Che cosa devono fare, allora, gli americani? Barry Posen raccomanda agli Stati Uniti di investire in quello che sanno fare meglio, e cioè nel mantenimento del controllo dei beni comuni globali attraverso la forza aerea e marittima, riducendo le forze militari sul terreno; e immagina una riduzione nella spesa per la difesa fino al 2.5% del Pil, la maggior parte della quale ottenuta riducendo l’esercito e l’ampia presenza americana oltremare.

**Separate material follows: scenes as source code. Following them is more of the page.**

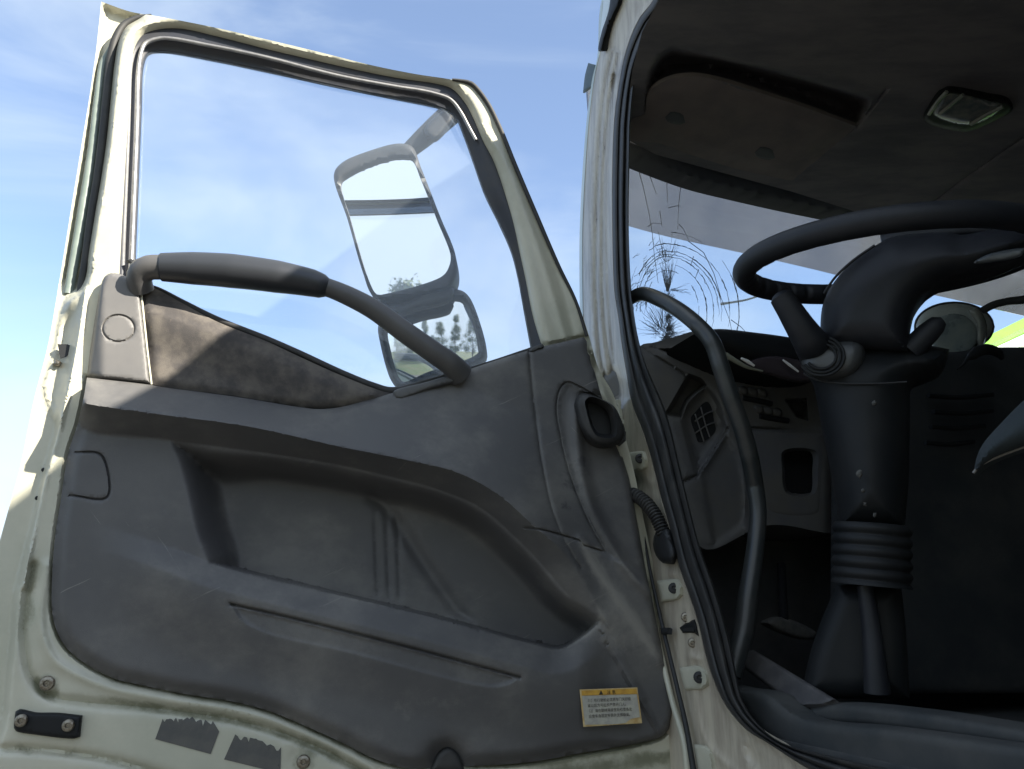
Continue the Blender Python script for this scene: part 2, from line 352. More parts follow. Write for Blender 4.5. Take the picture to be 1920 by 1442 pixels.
# ---------------- door: metal shell
post = sm([(258, 36), (236, 50), (222, 75), (214, 115), (207, 180), (199, 260), (189, 330), (177, 400), (164, 480), (160, 517), (150, 540), (127, 560), (117, 587), (108, 645), (98, 683), (87, 727), (92, 750), (102, 780), (107, 800), (98, 840), (84, 890), (66, 970), (45, 1050), (30, 1110), (22, 1200), (10, 1330), (0, 1480), (1330, 1560, 1), (1312, 1442), (1290, 1370), (1268, 1290), (1243, 1190), (1222, 1090), (1198, 980), (1178, 880), (1160, 810), (1140, 740), (1112, 690), (1130, 628), (1105, 570), (1075, 500), (1035, 400), (995, 310), (965, 235), (930, 180), (895, 140), (840, 130), (780, 120), (700, 104), (600, 79), (500, 55), (400, 31), (330, 16), (285, 20)], step=8)
shell_o = sm([(190, 3, 1), (245, 22), (292, 30), (400, 51), (500, 74), (600, 98), (700, 123), (780, 139), (840, 148), (885, 157), (912, 192), (938, 240), (968, 312), (1008, 405), (1050, 500), (1082, 565), (1104, 628), (1122, 690), (1150, 740), (1170, 810), (1188, 880), (1208, 980), (1232, 1090), (1253, 1190), (1278, 1290), (1300, 1370), (1322, 1442), (1340, 1580, 1), (-110, 1580, 1), (-80, 1442), (-55, 1250), (-15, 1070), (14, 962), (37, 880), (63, 753), (90, 647), (113, 517), (132, 400), (150, 290), (168, 180), (182, 80)], step=8)
W1 = sm([(222, 522, 1), (225, 460), (232, 330), (240, 200), (244, 130), (250, 88), (266, 62), (296, 51), (340, 50), (400, 63), (500, 88), (600, 112), (700, 134), (760, 145), (815, 153), (848, 163), (873, 190), (890, 222), (907, 262), (927, 300), (960, 400), (985, 500), (1003, 590), (1018, 645, 1), (985, 672), (745, 744), (716, 736), (640, 704), (560, 668), (400, 600), (268, 545)], step=7)
tr_low = np.array([(110, 962), (97, 1095), (100, 1162), (120, 1209), (157, 1242), (213, 1272), (267, 1285), (333, 1299), (433, 1315), (500, 1332), (567, 1359), (640, 1392), (700, 1420), (760, 1450)], float)
edgelip = sm([(160, 545), (147, 633), (133, 707), (123, 753), (112, 800), (90, 880), (62, 1000), (45, 1100)], False, 6)
low_out = sm([(62, 1060), (48, 1130), (46, 1200), (60, 1270), (95, 1305), (170, 1318), (260, 1325), (350, 1336), (440, 1350), (520, 1372), (600, 1402), (690, 1450)], False, 6)
low_mid = sm([(88, 1060), (76, 1150), (82, 1200), (104, 1240), (150, 1268), (213, 1292), (267, 1303), (333, 1315), (433, 1331), (500, 1348), (567, 1376), (640, 1410), (700, 1442)], False, 6)
bot_gr = sm([(-20, 1404), (60, 1404), (160, 1416), (250, 1436), (330, 1462)], False, 6)
lip2 = sm([(240, 200), (244, 130), (250, 88), (266, 62), (296, 51), (340, 50), (400, 63), (500, 88), (600, 112), (700, 134), (760, 145), (815, 153)], False)
T_o = sm([(163, 708, 1), (284, 722), (300, 725), (450, 745), (560, 763), (600, 767), (640, 763), (690, 750), (735, 737), (865, 697), (990, 657), (1095, 632, 1), (1100, 640), (1101, 660), (1106, 668), (1108, 682), (1114, 695), (1127, 740), (1145, 790), (1165, 850), (1180, 900), (1195, 980), (1213, 1080), (1222, 1120), (1238, 1200), (1257, 1265), (1266, 1310), (1262, 1345), (1245, 1378), (1200, 1393), (1100, 1410), (1000, 1428), (900, 1436), (865, 1437, 1), (855, 1418), (840, 1407), (826, 1412), (812, 1440, 1), (760, 1440), (700, 1422), (640, 1392), (567, 1359), (500, 1332), (433, 1315), (333, 1299), (267, 1285), (213, 1272), (157, 1242), (120, 1209), (100, 1162), (97, 1095), (104, 1000), (112, 950), (128, 850), (146, 795, 1), (157, 745)], step=6)
LG1 = sm([(905, 235), (945, 300), (985, 400), (1020, 500), (1062, 640)], False, 6); LG2 = sm([(915, 235), (957, 300), (1000, 400), (1040, 500), (1080, 640)], False, 6)
def shell_h(P):
    d = sd(P, post); dr = .060-.034*ss((P[:, 1]-510)/90); h = -.018-dr + dr*ss(d/18+.4)
    # outer flange rolled at its rim
    e = dist(P, shell_o)
    h += .018*np.exp(-(e/7)**2)*ss((-d+2)/8)*ss((560-P[:, 1])/60)
    g = dist(P, edgelip, False); h += .010*np.exp(-(g/5)**2)
    left = inside(P, np.vstack([edgelip, [(-90, 1100), (-90, 500)]])); h -= np.where(left, .024*ss(g/26), 0)*ss((d+4)/14)*ss((P[:, 1]-548)/70)
    g = dist(P, low_out, False); h -= .010*np.exp(-(g/8)**2)
    g = dist(P, low_mid, False); h += .006*np.exp(-(g/9)**2)
    g = dist(P, bot_gr, False); h -= .012*np.exp(-(g/7)**2)
    for sx, sy in ((89, 1281), (569, 1428)): q = np.hypot(P[:, 0]-sx, P[:, 1]-sy); h -= .007*np.exp(-(q/24)**2)*1.0; h += .004*np.exp(-(q/15)**6)
    h += .004*np.exp(-(dist(P, LG1, False)/6)**2)-.0035*np.exp(-(dist(P, LG2, False)/7)**2)
    win = dist(P, W1); h -= .012*np.exp(-(win/6)**2)
    ti = sd(P, T_o); h = h-.009*ss((ti+7)/7)-(.109)*ss((ti-14)/14)
    oc = np.hypot(P[:, 0]-225, P[:, 1]-30)
    h += .0004*np.sin(P[:, 0]/37+np.sin(P[:, 1]/53))*np.clip(d/40, 0, 1)
    return h
def shell_g(P):
    t = -sd(P, T_o); lowm = ss((P[:, 1]-900)/200)
    g = .62*np.exp(-(np.clip(t-3, 0, 999)/7)**2)*lowm + .30*np.exp(-((t-34)/14)**2)*lowm + .42*np.exp(-(dist(P, low_out, False)/16)**2) + .3*np.exp(-(dist(P, bot_gr, False)/10)**2)
    for sx, sy in ((89, 1281), (569, 1428)): q = np.hypot(P[:, 0]-sx, P[:, 1]-sy-6); g += .55*np.exp(-((q-16)/12)**2)
    g += .35*np.exp(-((np.hypot((P[:, 0]-90)/1.5, P[:, 1]-1390)-36)/10)**2)
    g += .45*ss((P[:, 0]-900)/150)*ss((P[:, 1]-1395)/20)
    g += .34*np.exp(-(np.clip(sd(P, shell_o), 0, 99)/5)**2)*(P[:, 1] > 80)*(P[:, 0] > 500)
    return g
doorm = relief('door', shell_o, door, shell_h, cream, truck, grime=shell_g, holes=[W1], sp=9, skirt=.02, feats=[(post, (-14, -11, -8, -5.5, -3, 0, 3, 5.5, 8, 11, 14)), (edgelip, (-9, -4, 0, 4, 9)), (low_out, (-12, -6, 0, 6, 12)), (low_mid, (-6, 0, 6)), (bot_gr, (-8, -3, 3, 8)), (LG1, (-6, 0, 6)), (LG2, (-4, 4)), (W1, (-20, -14, -9, -5, -2, 2, 5, 9, 14, 20)), (T_o, (-34, -28, -21, -14, -10, -7, -3.5, 0, 3.5, 7, 10, 14, 21, 28, 34))])
doorm['label'] = 'cream painted door frame, sunlit on its rear edge and grimy at the bottom corner'
# outer skin, closing the door from behind, with its own window opening
relief('outer_skin', shell_o*1.0, door, -.155, skinp, doorm, holes=[W1], sp=40, skirt=.0, back=True)
# weatherstrip along the rear edge and round the head of the window frame
tube('weatherstrip', [(150, 548), (158, 500), (170, 410), (183, 330), (193, 250), (200, 180), (208, 110), (216, 75), (232, 47), (258, 33), (284, 28)], door, [5, 6, 6, 6, 6, 6, 6, 6, 5, 3.5, 1.5], rubber, doorm, h=-.052)
tube('weatherstrip', [(848, 149), (868, 152), (884, 157), (912, 190), (936, 237), (966, 310), (1006, 404), (1048, 500), (1080, 566), (1100, 630)], door, [2, 3, 4, 4, 4, 4, 4, 3.5, 3, 3], rubber, doorm, h=-.016)
tube('channel_rail', [(128, 552), (143, 470), (158, 380), (172, 290), (184, 190), (194, 120), (206, 90)], door, [7, 8, 8, 7, 7, 6, 3], pbr('greenish_rail_paint', (.17, .21, .19), (.22, .26, .24), 20, .4), doorm, h=-.064)
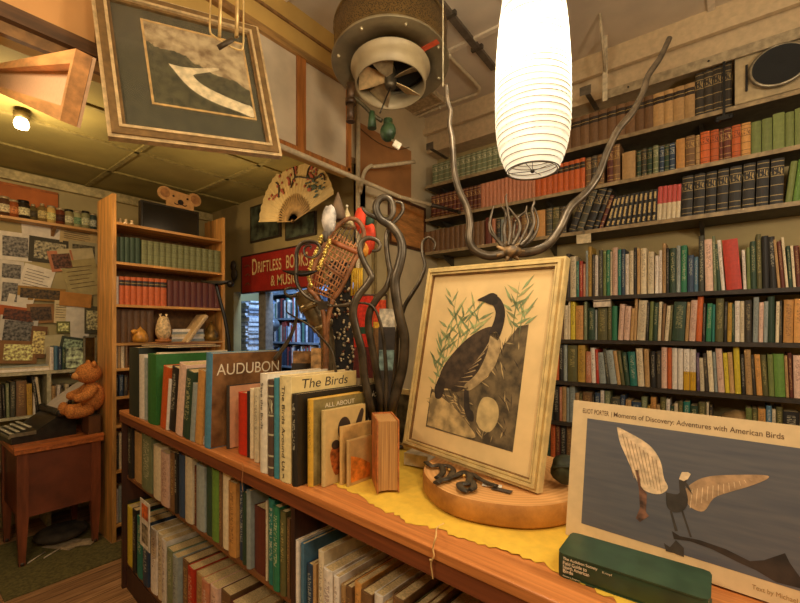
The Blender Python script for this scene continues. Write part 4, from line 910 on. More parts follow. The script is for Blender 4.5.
MB().box(-.028, -.012, .055, Wt - .055, .30, TH - .03).build('side_panel', redw, t); MB().box(-Dt + .055, -.055, .014, .03, .30, TH - .03).build('side_panel', redw, t)
MB().box(-Dt + .055, -.055, Wt - .03, Wt - .014, .30, TH - .03).build('side_panel', redw, t)
MB().box(-Dt - .01, .012, -.012, Wt + .012, TH - .03, TH).build('desktop', wood((190, 108, 56), sc=(3, 20, 20), rough=.35), t, bevel=.004)
MB().box(-.02, .018, -.012, Wt + .012, TH - .0, TH + .022).build('raised_edge', wood((196, 112, 58), sc=(20, 2, 20), rough=.3), t)
# typewriter
p = Vector((-3.845, .715, TH + .001))
t = thing('typewriter', 'old black typewriter with a sheet of paper on the red desk', 'typewriter', p, R(4)); t.scale = (1.12, 1.12, 1.12); blk = plain((40, 38, 32), .35, var=.2)
MB().prism([(-.16, 0), (.15, 0), (.15, .12), (.06, .14), (-.04, .07), (-.16, .05)], (0, 1, 0), (0, 0, 1), (-.16, 0, 0), .32).build('body', blk, t)
MB().tube([(-.165, .07, .155), (.165, .07, .155)], .022, 14).build('platen', plain((56, 52, 44), .5), t)
for sx in (-1, 1): MB().lathe([(.0001, 0), (.026, 0), (.026, .018), (.0001, .018)], 14, M=Matrix.Translation((sx * .165 + (.0 if sx > 0 else -.018), .07, .155)) @ Matrix.Rotation(R(90), 4, 'Y')).build('platen_knob', plain((30, 28, 24), .4), t)
kk = MB(); ring = MB()
for r_ in range(4):
    for c_ in range(10): kk.lathe([(.0001, 0), (.0095, 0), (.0095, .006), (.0001, .006)], 8, c=(-.13 + c_ * .028 + r_ * .006, -.15 + r_ * .026, .06 + r_ * .010))
kk.build('keys', plain((190, 184, 160), .4), t)
MB().prism([(-.17, -.175), (.17, -.175), (.17, -.165), (-.17, -.165)], (1, 0, 0), (0, 1, 0), (0, 0, .045), .012).box(-.172, -.16, -.17, -.05, .05, .07).box(.16, .172, -.17, -.05, .05, .07).build('key_rim', plain((150, 144, 120), .35, .6), t)
MB().prism([(-.1, .155), (.1, .155), (.1, .158), (-.1, .158)], (1, 0, 0), (0, 1, 0), (0, 0, 0), .01).build('paper_rest', blk, t)
m = MB(); pr = [(.075, .175), (.10, .20), (.15, .24), (.21, .285), (.25, .31)]; vs = [(-.115, y, z) for y, z in pr] + [(.115, y, z) for y, z in pr]; n = 5
vs += [(x, y, z + .0012) for x, y, z in vs]
m.add(vs, [(i, i + 1, n + i + 1, n + i) for i in range(n - 1)] + [(10 + i, 10 + n + i, 10 + n + i + 1, 10 + i + 1) for i in range(n - 1)]); m.build('paper_sheet', plain((206, 196, 186), .7, var=.04), t)
# papers left of typewriter
for i, (dx, dy, a_, c_, lab) in enumerate(((.02, .02, 8, (206, 190, 160), 'cream loose sheet lying on the desk left of the typewriter'),)):
    o = MB().box(-.1, .1, -.04, .04, 0, .002).build('loose_sheet', plain(c_, .8)); o.location = (-3.62, .60, TH + .023); o.location = (TX1 - .1, TY0 + .06, TH + .001); o.rotation_euler = (0, 0, R(a_)); tag(o, lab, 'paper')
# teddy bear, sitting on a wooden stool-like box next to the typewriter
bear = plain((186, 118, 56), .95, var=.18, scale=120, bump=.6)
bp = atD(91, 412, 2.98)
t = thing('teddy_bear', 'tan teddy bear sitting beside the typewriter against the bookcase', 'teddy bear', (bp.x, bp.y, bp.z - .01), YAW + R(-38))
MB().ball((0, .01, .12), .085, sc=(1, .85, 1.25), n=20).build('body', bear, t)
hd = MB().ball((0, -.015, .29), .078, sc=(1.05, 1, .95), n=20).build('head', bear, t)
MB().ball((0, -.085, .275), .034, sc=(1, .9, .8), n=14).build('muzzle', plain((206, 144, 80), .95, var=.1, scale=120), hd)
MB().ball((0, -.117, .285), .009).ball((-.03, -.08, .305), .006).ball((.03, -.08, .305), .006).build('face_buttons', plain((30, 20, 14), .3), hd)
for sx in (-1, 1):
    MB().ball((sx * .062, .0, .355), .026, sc=(1, .6, 1), n=12).build('ear', bear, t)
    MB().tube(spline([(sx * .07, 0, .19), (sx * .095, -.04, .15), (sx * .085, -.09, .13)], 4), [.03] * 4 + [.032] * 4 + [.028], 12).ball((sx * .085, -.095, .13), .03, n=12).build('arm', bear, t)
    MB().tube(spline([(sx * .05, -.02, .04), (sx * .07, -.08, .03), (sx * .08, -.13, .035)], 4), [.04] * 9, 12).ball((sx * .08, -.14, .045), .044, sc=(1, .7, 1.1), n=12).build('leg', bear, t)
st_h = bp.z - .012
t = thing('dark_block', 'dark wooden block on the red desk carrying the teddy bear', 'block', (bp.x, bp.y, TH + .0225)); dkw = wood((90, 56, 30), sc=(10, 10, 2))
MB().box(-.08, .08, -.035, .035, 0, st_h - TH - .0235).build('body', dkw, t); MB().box(-.085, .085, -.038, .038, st_h - TH - .0235, st_h - TH - .0225).build('felt_top', plain((60, 50, 34), .9), t)
# rug, cables, and floor clutter
rg = plain((96, 88, 46), .95, var=.16, scale=60)
o = MB().prism([(-3.95, .44), (-3.12, .44), (-3.12, 2.1), (-3.37, 2.1), (-3.37, 1.02), (-3.95, 1.02)], (1, 0, 0), (0, 1, 0), (0, 0, .0005), .006).build('rug', rg); tag(o, 'olive green rug strip on the wooden floor under the red desk', 'rug')
t = thing('paper_bundle', 'dark bundle with loose papers on the floor under the red desk', 'bundle', (-3.72, .82, .009))
MB().ball((0, 0, .05), .12, sc=(1.2, 1.3, .42), n=14).build('bag', plain((52, 44, 34), .8, var=.3, scale=14), t)
MB().box(-.02, .2, -.12, .02, .0, .004, M=Matrix.Rotation(.5, 4, 'Z')).box(.05, .25, -.15, -.05, .004, .008, M=Matrix.Rotation(.9, 4, 'Z')).build('papers', plain((170, 150, 120), .8), t)
for u0, v0, u1, v1, lab in ((28, 563, 45, 552, 'white short stick lying on the rug, left one'), (44, 558, 62, 547, 'white thin stick lying on the rug, right one')):
    a, c = atZ(u0, v0, .013), atZ(u1, v1, .013); o = MB().tube([a, c], .005, 6).build('stick', plain((200, 180, 150), .5), origin=a); tag(o, lab, 'stick')
t = thing('magazine_rack', 'dark rack of magazines at the left edge behind the desk', 'rack', (XL + .3, .12, 0))
for i in range(8): MB().box(-.02, .2, 0, .28, .42 + i * .035, .44 + i * .035).build('magazine', plain([(50, 70, 60), (120, 120, 110), (40, 90, 84), (30, 34, 30)][i % 4], .5), t)
MB().box(-.03, .21, -.02, .32, .0, .41).build('rack_body', plain((44, 36, 28), .7), t)

# ================================================================== PARTITION: FAN, FRAMES, SIGN
PF = Frame((0, YP), 0)
def pz(u, v): return PF.z(u, v)
# shop sign
sx0, sx1 = PF.a(245), PF.a(322); sz0, sz1 = pz(245, 293), pz(245, 258)
t = thing('shop_sign', 'red painted wooden shop sign with pale lettering above the doorway', 'sign', (sx0, YP - .03, sz0))
Ws, Hs_ = sx1 - sx0, sz1 - sz0; ink = plain((205, 178, 120), .6)
MB().box(0, Ws, 0, .025, 0, Hs_).build('board', plain((150, 34, 24), .5, var=.08, scale=6), t)
MB().box(-.008, Ws + .008, -.006, .025, -.012, 0).box(-.008, Ws + .008, -.006, .025, Hs_, Hs_ + .012).box(-.012, 0, -.006, .025, -.012, Hs_ + .012).box(Ws, Ws + .012, -.006, .025, -.012, Hs_ + .012).build('frame', plain((54, 24, 18), .5), t)
X_, Z_ = (1, 0, 0), (0, 0, 1)
text('lettering', 'D', (.14 * Ws + .02, -.002, Hs_ * .46), X_, Z_, .075, ink, t, height=Hs_ * .44, bold=.01)
text('lettering', 'RIFTLESS', (.14 * Ws + .11, -.002, Hs_ * .50), X_, Z_, Ws * .32, ink, t, height=Hs_ * .30, bold=.01)
text('lettering', 'BOOKS', (Ws * .62, -.002, Hs_ * .50), X_, Z_, Ws * .26, ink, t, height=Hs_ * .34, bold=.01)
text('lettering', '& MUSIC', (Ws * .42, -.002, Hs_ * .10), X_, Z_, Ws * .34, ink, t, height=Hs_ * .28, bold=.01)
b = MB()
for q in range(3): b.tube(spline([(.05 * Ws, -.003, Hs_ * (.2 + q * .25)), (.09 * Ws, -.003, Hs_ * (.26 + q * .25)), (.12 * Ws, -.003, Hs_ * (.2 + q * .25))], 4), .004, 5)
b.build('scroll_ornament', plain((120, 90, 60), .6), t)
# fan
d_ = PF.d(293, -.24); fo = atD(293, 221, d_); Rf = 61 / FPX * d_
t = thing('paper_fan', 'large open cream paper fan with painted branches on the far wall', 'fan', fo)
def sector(r0, r1, a0, a1, n, y0, zig=.0):
    m = MB(); vs = []
    for k in range(n + 1):
        a_ = R(a0 + (a1 - a0) * k / n); yy = y0 + (zig if k % 2 else 0)
        for r in (r0, r1): vs.append((r * math.cos(a_), yy, r * math.sin(a_)))
    m.add(vs, [(2 * k, 2 * k + 1, 2 * k + 3, 2 * k + 2) for k in range(n)] ); m.add([(x, y + .0015, z) for x, y, z in vs], [(2 * k, 2 * k + 2, 2 * k + 3, 2 * k + 1) for k in range(n)]); return m
fr_ = sector(Rf * .42, Rf, 14, 172, 40, 0, .008).build('fan_leaf', plain((206, 180, 122), .8, var=.05, scale=8), t)
b = MB()
for k in range(24):
    a_ = R(14 + 158 * k / 23); b.box(0, Rf * .44, -.001, .002, -.006, .006, M=Matrix.Rotation(-a_, 4, 'Y'))
b.build('fan_ribs', plain((160, 126, 72), .6), t)
b = MB()
def fp(r, a_): return (Rf * r * math.cos(R(a_)), -.004, Rf * r * math.sin(R(a_)))
for pl_ in ([fp(.55, 95), fp(.7, 85), fp(.72, 60), fp(.8, 45), fp(.95, 40), fp(.93, 32)], [fp(.72, 60), fp(.85, 62), fp(.95, 58)], [fp(.7, 85), fp(.85, 88), fp(.96, 92)], [fp(.6, 130), fp(.75, 120), fp(.86, 122)]): b.tube(spline(pl_, 4), .006, 5)
b.build('painted_branch', plain((70, 60, 50), .8), fr_)
b = MB(); b2 = MB(); rf = random.Random(5)
for k in range(46):
    a_ = rf.choice([rf.uniform(75, 105), rf.uniform(40, 60), rf.uniform(110, 145)]); r = rf.uniform(.55, .92); q = fp(r, a_); b.ball((q[0], -.004, q[2]), rf.uniform(.008, .018), n=6, sc=(1, .15, 1))
for k in range(40):
    a_ = rf.uniform(25, 60); r = rf.uniform(.6, .9); q = fp(r, a_); b2.ball((q[0], -.004, q[2]), rf.uniform(.006, .014), n=6, sc=(1.5, .15, .7))
b.build('painted_blossoms', plain((164, 84, 60), .8), fr_); b2.build('painted_leaves', plain((80, 94, 80), .8), fr_)
MB().tube([(0, .004, .03), (0, .15, ZL - fo.z)], .003, 5).build('hanging_wire', plain((120, 110, 80), .5), t)
MB().ball((0, -.004, 0), .014).build('pivot', plain((120, 90, 50), .4, .5), t)
for u0, v0, u1, v1, lab in ((252, 203, 282, 240, 'dark framed picture on the far wall below the left of the fan'), (287, 215, 317, 238, 'dark green framed picture on the far wall below the right of the fan')):
    x0, x1 = PF.a(u0), PF.a(u1); um = (u0 + u1) / 2; z0, z1 = pz(um, v1), pz(um, v0)
    t = thing('dark_picture', lab, 'picture', (x0, YP - .02, z0)); w0, h0 = x1 - x0, z1 - z0
    MB().box(0, w0, 0, .018, 0, h0).build('frame', plain((44, 34, 22), .5), t); MB().box(.015, w0 - .015, -.003, 0, .015, h0 - .015).build('image', plain((52, 58, 46), .3, var=.6, scale=12), t)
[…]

Ovviamente, si posso fare diversi rilievi. Si può contestare che quel che propone Posen è una vera e propria strategia di disimpegno. Il che ha i suoi pericoli. Si può obiettare che, in realtà, un’America più moderata – «sotto freno», per così dire – sarebbe un’America legata più strettamente (e non meno) alla comunità internazionale attraverso l’esercizio della leadership delle istituzioni e delle alleanze globali. Tutto vero. Ma il professore del MIT non è un isolazionista. Egli incoraggia gli Stati Uniti a perfezionare la loro capacità, in quanto unica vera potenza globale, di muovere velocemente le risorse di cui hanno bisogno nel caso dovessero contenere gli aspiranti egemoni regionali. Inoltre, sostiene che l’unico modo per convincere gli alleati ad aumentare la spesa per la sicurezza, è attraverso una politica di graduale ma unilaterale trasferimento del «fardello». Gli Stati Uniti hanno bisogno di partner capaci, ma finora si sono limitati soltanto a farci una ramanzina e questa non ha prodotto risultati. Ora bisogna cambiare, proclama Posen. E intanto è cominciata in Iowa il primo febbraio scorso la lunga marcia verso il giorno delle elezioni – 8 novembre 2016 – del nuovo presidente degli Stati Uniti.
Savvy?, direbbe il capitano Jack Sparrow.